The interesting thing is that Iraqiyya appears to be responding to this new situation with relative calm. Today’s meeting in parliament was characterised by relative harmony between the two sides, with the speaker of parliament, Usama al-Nujayfi, making a big point of congratulating the Shiites on the Ashura holiday, Ayad Allawi returning to parliament and sitting in close proximity to Ibrahim al-Jaafari and Ahmad Chalabi, and Rafi al-Eisawi taking the constitutional oath as a member of parliament – thereby effectively resigning as vice premier and signalling that the end of the first Maliki government must indeed be near. Instead, it was the old tension between the Kurdistan Regional Government (KRG) and the rest of Iraq that came to dominate the session, as Kurdish members (and the deputy speaker) withdrew from the assembly or opted to protest against the first reading of it. Sources in PUK and Goran suggest the core of the protest had to do with the percentage of state revenue set aside for the KRG or ways in which Baghdad was attempting to make it conditional on Kurdish behaviour regarding oil exports; technically, however, it unfolded as a procedural protest against  proceeding with the first reading of the budget without it having been considered in the financial committee first. In so doing, the Kurds appear to be right according to article 128 of the parliament bylaws:

الإجراءات التشريعية
المادة رقم (128)
يحيل رئيس مجلس النواب مشروعات القوانين المقدمة من السلطة التنفيذية الى اللجان المختصة، لدراستها وأبداء الرأي فيها قبل عرضها على المجلس لمناقشتها على ان يجري ذلك بحضور ممثل عن اللجنة مقدمة المشروع.

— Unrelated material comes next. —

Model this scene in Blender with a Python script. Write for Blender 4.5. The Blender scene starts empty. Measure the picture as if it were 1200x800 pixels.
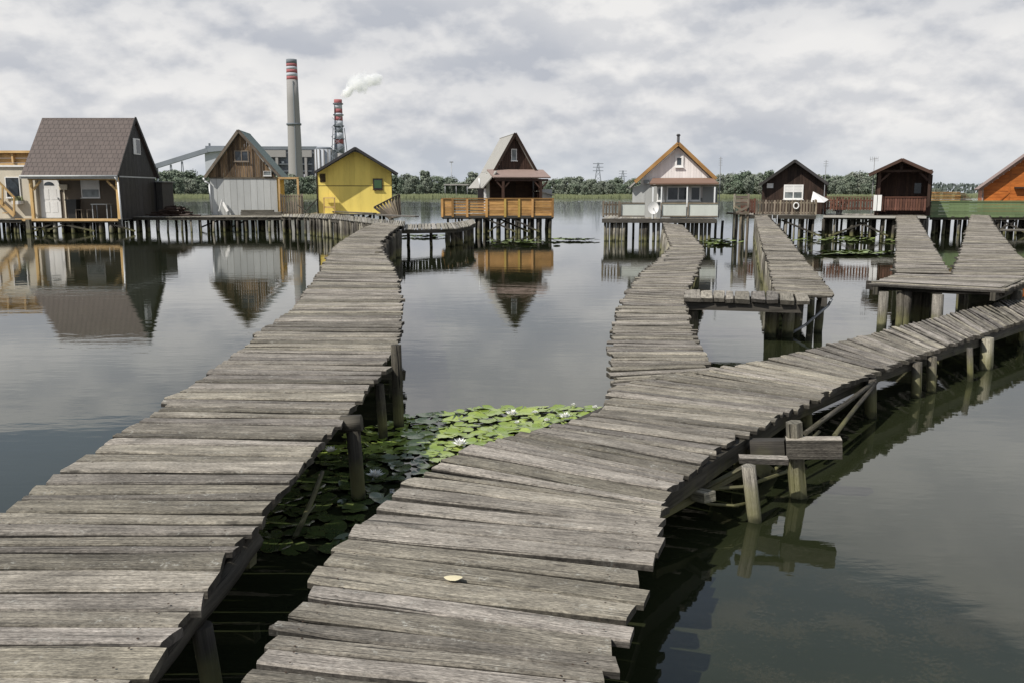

Politically, of course, it is more interesting that Nujayfi of Iraqiyya proceeded to overrule the Kurdish representative Khalid Shwani on this point and let Baqir Solagh, the outgoing finance minister of ISCI, proceed with reading the draft budget without the Kurdish deputy speaker present on his left hand.

In some ways, the sudden tendency of National Alliance leaders over the past few weeks to focus onthe  constitutional deadline for forming the government (which expires on 24 December) seemed to suggest that it was moving ahead to pre-empt any bids by Iraqiyya to legislate the council for national and instead rely on the “political majority” concept to simply reach the 163 threshold. Today’s developments,  the apparent tendency of Iraqiyya leaders to be satisfied with less, and even rumours that Hussein al-Shahristani may keep the oil minister job in the next government all raise the question of whether Iraqiyya or the Kurds will be the main contributor to that majority. That in turn, of course, would inevitably prompt another question: Does Maliki really need all the 30 plus ministers that are currently under discussion when he theoretically has the option of forming a governance-oriented majority instead?